Under the force of its own weight, the ice sheet deforms and flows. The interior ice flows slowly over rough bedrock. In some circumstances, ice can flow faster in ice streams, separated by slow-flowing ice ridges. The inter-stream ridges are frozen to the bed while the bed beneath the ice streams consists of water-saturated sediments. Many of these sediments were deposited before the ice sheet occupied the region, when much of West Antarctica was covered by the ocean. The rapid ice-stream flow is a non-linear process still not fully understood; streams can start and stop for unclear reasons.

When ice reaches the coast, it either calves or continues to flow outward onto the water. The result is a large, floating ice shelf affixed to the continent.

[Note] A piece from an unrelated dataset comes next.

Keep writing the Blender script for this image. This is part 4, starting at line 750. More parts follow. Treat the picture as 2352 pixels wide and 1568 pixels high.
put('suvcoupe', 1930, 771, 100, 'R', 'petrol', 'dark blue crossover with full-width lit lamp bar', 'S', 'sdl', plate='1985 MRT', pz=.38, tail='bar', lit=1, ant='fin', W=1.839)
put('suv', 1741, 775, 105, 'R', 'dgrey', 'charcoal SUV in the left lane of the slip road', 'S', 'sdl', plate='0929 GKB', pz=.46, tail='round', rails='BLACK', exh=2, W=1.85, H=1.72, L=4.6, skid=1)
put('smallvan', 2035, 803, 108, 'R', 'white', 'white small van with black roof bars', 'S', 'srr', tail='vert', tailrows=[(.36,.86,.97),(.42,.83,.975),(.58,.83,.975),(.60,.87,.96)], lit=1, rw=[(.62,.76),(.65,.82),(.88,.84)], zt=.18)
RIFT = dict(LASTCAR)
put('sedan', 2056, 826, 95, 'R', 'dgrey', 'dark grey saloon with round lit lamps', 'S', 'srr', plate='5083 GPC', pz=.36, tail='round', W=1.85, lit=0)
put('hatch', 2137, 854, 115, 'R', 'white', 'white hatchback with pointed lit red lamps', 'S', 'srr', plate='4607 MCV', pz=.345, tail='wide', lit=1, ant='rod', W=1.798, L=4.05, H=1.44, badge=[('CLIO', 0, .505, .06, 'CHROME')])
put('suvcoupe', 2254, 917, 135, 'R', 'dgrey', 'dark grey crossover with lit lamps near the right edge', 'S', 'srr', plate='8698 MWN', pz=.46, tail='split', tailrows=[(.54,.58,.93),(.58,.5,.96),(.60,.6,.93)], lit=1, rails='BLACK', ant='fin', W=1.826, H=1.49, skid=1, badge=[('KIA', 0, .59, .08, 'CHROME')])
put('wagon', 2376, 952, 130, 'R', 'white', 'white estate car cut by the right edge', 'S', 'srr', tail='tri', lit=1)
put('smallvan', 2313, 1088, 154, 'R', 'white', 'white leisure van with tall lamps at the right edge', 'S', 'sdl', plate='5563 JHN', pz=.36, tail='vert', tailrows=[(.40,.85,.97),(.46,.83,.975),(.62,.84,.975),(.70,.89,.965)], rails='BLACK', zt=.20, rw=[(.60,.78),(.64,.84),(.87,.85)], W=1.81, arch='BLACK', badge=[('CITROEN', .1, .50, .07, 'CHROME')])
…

Indications that the West Antarctic Ice Sheet is losing mass at an increasing rate come from the Amundsen Sea sector, and three glaciers in particular: the Pine Island, Thwaites and Smith Glaciers. Data reveals they are losing more ice than is being replaced by snowfall. According to a preliminary analysis, the difference between the mass lost and mass replaced is about 60%. The melting of these three glaciers alone is contributing an estimated 0.24 millimetres (0.0094 in) per year to the rise in the worldwide sea level. There is growing evidence that this trend is accelerating: there has been a 75% increase in Antarctic ice mass loss in the ten years 1996–2006, with glacier acceleration a primary cause. As of November 2012 the total mass loss from the West Antarctica is estimated at 118 ± 9 Gt/y mainly from the Amundsen Sea coast.